Synthesis, Characterization, and Luminescence Modulation of a Metal-Organic Framework Based on a Cyclotriphosphazene-Functionalized Multicarboxylate Ligand.

Abstract

By using a multicarboxylate ligand consisting of six peripheral 1,3-benzenedicarboxylalte units connected to the central cyclotriphosphazene ring through a P-O-C spacer, a novel metal-organic framework, [Cd5 L(H2 O)4 ]⋅2 (CH3 )2 NH2 ⋅6 DMF (L=hexakis(3,5-dicarboxylatephenyloxy)cyclotriphosphazene), was solvothermally synthesized and characterized by single-crystal and powder XRD, thermal gravimetric analysis, and IR and photoluminescence spectroscopy. Single-crystal XRD analyses show that the framework is an anionic 3D network assembled from pentanuclear [Cd5 (COO)10 ] secondary building units and organic linkers. TOPOS software analyses indicate that two alternative simplifications based on the organic linkers can produce five-connected uninodal bnn-type topology or novel (2,3,6,10)-connected five-nodal topology.
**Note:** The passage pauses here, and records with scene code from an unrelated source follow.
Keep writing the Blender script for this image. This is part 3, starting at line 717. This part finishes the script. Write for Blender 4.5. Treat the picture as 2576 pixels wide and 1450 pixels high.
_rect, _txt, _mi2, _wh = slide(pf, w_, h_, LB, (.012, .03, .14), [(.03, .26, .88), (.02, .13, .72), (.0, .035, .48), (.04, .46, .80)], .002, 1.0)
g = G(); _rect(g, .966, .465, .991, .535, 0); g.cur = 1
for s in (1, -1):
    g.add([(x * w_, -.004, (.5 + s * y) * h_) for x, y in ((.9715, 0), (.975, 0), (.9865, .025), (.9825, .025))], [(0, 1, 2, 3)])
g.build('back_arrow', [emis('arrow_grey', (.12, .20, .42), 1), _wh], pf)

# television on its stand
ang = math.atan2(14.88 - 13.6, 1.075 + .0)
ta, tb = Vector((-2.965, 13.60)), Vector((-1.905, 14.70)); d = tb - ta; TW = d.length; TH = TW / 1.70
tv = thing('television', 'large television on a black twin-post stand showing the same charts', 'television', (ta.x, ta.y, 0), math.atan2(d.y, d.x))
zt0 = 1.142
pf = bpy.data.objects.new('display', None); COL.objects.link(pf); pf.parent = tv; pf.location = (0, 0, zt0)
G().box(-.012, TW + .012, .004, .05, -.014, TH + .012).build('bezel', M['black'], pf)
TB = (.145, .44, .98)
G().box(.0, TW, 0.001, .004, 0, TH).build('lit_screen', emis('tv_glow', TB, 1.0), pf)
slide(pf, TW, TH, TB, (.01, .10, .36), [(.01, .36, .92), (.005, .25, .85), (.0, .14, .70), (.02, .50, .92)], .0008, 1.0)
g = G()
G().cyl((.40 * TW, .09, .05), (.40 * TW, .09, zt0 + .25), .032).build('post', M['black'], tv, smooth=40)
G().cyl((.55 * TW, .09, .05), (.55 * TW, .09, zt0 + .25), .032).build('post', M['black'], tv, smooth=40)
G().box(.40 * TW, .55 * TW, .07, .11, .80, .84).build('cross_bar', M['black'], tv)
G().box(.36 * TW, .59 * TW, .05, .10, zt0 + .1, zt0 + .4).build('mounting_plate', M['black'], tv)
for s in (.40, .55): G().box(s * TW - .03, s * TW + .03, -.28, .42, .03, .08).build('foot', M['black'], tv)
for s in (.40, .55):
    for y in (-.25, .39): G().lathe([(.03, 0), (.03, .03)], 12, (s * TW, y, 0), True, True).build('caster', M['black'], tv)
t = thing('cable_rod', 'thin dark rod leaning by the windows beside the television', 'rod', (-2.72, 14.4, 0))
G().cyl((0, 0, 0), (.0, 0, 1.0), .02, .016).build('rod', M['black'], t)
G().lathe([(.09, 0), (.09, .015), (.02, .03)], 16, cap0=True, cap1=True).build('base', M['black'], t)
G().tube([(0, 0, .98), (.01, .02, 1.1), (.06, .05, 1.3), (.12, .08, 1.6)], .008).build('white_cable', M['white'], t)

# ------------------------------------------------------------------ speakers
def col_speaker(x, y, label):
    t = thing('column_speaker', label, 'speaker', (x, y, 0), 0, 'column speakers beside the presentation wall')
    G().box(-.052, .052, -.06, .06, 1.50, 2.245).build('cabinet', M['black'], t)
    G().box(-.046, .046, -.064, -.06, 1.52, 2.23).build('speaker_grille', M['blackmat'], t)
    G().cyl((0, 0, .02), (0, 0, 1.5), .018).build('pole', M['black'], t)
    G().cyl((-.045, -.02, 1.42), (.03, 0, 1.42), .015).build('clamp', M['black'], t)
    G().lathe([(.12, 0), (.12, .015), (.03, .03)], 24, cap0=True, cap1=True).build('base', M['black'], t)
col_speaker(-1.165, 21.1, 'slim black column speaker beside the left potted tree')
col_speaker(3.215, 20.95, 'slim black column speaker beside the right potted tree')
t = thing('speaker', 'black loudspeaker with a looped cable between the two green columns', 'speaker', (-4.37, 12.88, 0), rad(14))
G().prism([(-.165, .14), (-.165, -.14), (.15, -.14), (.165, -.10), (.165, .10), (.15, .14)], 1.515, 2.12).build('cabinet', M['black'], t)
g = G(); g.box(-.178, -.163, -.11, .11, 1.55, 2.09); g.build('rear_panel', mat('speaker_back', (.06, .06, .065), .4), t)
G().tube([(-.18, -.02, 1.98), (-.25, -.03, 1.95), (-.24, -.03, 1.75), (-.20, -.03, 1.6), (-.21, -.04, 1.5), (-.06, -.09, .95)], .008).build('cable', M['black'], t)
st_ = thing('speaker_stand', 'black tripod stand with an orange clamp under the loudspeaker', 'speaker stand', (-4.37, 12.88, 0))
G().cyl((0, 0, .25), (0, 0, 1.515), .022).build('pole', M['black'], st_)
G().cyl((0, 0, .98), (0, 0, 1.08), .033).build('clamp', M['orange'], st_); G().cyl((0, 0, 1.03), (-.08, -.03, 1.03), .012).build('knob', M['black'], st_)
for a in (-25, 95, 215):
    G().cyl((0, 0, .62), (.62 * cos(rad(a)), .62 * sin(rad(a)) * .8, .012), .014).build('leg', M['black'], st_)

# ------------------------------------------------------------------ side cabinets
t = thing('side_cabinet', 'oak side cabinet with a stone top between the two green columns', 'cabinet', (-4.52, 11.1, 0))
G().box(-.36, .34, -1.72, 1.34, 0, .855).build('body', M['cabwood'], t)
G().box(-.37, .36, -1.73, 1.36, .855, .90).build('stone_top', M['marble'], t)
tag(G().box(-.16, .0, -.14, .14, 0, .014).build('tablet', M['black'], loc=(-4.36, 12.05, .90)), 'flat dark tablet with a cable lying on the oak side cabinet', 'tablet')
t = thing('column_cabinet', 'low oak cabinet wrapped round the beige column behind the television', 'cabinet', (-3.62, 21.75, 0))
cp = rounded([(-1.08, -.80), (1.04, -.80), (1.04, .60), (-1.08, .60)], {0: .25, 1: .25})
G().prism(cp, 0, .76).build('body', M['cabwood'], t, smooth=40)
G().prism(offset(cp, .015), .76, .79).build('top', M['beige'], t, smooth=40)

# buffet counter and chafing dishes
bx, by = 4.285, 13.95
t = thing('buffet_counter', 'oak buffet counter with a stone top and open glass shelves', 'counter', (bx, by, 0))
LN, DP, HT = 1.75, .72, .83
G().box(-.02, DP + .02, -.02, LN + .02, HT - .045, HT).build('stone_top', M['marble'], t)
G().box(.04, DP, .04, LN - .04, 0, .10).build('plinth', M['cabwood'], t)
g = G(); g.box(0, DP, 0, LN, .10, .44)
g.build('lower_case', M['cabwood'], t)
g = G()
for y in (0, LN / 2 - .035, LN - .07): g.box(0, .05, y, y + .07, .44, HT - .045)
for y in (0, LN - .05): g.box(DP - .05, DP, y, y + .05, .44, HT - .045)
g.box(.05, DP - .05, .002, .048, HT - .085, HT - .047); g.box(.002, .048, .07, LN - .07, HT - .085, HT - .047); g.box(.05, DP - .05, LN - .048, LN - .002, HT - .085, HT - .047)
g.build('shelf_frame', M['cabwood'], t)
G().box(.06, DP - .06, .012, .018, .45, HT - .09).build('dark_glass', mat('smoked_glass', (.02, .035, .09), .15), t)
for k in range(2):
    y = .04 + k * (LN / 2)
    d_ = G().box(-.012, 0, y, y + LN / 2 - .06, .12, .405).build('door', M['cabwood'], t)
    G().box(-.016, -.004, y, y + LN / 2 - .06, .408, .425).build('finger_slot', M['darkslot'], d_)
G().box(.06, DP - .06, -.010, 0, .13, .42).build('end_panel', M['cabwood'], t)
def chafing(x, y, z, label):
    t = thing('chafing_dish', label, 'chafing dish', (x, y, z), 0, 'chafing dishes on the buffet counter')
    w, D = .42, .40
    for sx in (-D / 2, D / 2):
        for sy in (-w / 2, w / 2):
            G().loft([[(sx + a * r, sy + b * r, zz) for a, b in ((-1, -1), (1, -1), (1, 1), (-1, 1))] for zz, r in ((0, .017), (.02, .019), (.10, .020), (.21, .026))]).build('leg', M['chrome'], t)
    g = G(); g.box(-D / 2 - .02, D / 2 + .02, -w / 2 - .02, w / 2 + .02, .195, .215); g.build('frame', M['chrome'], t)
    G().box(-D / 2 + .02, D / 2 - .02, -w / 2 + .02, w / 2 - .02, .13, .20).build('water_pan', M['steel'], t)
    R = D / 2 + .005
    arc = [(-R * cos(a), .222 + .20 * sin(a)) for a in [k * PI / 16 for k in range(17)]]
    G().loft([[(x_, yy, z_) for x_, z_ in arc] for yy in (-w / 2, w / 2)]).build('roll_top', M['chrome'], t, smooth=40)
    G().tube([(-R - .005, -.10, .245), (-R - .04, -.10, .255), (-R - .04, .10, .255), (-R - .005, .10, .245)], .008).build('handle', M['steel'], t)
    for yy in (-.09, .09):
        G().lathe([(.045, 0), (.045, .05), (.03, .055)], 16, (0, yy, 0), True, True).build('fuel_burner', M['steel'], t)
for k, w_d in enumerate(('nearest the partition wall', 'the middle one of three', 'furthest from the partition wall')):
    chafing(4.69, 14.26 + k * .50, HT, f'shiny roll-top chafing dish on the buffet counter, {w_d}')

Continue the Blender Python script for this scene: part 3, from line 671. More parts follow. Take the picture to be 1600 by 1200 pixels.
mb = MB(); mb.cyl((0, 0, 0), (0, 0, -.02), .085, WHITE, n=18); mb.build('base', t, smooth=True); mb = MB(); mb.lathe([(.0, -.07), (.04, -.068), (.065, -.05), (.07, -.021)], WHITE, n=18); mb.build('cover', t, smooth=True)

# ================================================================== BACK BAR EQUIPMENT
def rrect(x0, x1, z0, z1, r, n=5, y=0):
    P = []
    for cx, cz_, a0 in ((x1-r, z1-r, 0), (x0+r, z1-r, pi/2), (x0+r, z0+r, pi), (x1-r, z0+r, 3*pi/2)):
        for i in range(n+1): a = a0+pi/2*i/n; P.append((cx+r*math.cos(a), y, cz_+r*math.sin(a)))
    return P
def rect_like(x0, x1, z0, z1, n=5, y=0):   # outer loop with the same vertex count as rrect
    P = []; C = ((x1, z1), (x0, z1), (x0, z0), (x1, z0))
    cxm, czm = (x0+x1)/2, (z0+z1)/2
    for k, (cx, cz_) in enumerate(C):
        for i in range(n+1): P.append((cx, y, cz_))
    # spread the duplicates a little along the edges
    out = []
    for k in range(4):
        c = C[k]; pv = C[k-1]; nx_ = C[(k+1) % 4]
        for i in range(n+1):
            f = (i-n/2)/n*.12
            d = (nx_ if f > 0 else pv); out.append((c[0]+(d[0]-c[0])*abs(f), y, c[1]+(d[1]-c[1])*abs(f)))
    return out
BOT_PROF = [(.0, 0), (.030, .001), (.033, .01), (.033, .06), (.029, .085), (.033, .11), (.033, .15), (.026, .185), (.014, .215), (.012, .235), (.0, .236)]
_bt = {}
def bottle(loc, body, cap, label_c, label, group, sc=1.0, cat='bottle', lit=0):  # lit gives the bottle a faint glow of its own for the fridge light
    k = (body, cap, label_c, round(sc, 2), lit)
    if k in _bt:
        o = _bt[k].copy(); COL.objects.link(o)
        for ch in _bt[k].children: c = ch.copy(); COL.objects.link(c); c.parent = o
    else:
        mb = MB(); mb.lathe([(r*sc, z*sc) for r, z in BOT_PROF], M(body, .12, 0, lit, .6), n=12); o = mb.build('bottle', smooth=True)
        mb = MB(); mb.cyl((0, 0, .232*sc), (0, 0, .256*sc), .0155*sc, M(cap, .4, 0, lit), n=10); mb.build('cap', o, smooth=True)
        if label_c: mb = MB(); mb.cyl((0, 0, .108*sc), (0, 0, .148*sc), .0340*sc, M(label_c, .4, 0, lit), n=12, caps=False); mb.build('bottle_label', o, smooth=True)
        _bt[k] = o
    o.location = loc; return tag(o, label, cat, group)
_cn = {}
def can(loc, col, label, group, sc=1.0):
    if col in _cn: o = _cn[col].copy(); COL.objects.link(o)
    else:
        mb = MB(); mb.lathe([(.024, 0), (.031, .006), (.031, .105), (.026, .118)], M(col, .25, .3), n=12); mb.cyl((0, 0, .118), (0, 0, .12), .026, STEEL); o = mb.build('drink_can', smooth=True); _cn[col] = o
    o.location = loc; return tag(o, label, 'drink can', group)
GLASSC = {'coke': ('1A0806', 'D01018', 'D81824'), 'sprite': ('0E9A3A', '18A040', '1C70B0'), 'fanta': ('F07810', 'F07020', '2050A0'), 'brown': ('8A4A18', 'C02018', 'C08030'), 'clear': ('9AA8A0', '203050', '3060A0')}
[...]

Additionally, it is interesting that the luminescence intensity of the complex can be modulated by postsynthetic ion exchange. This study highlights that cyclotriphosphazene-functionalized multicarboxylates, with the combined advantages of conformation diversity and easy functionalization, are a promising type of organic ligand for the synthesis of metal-organic frameworks with fascinating structures and interesting properties.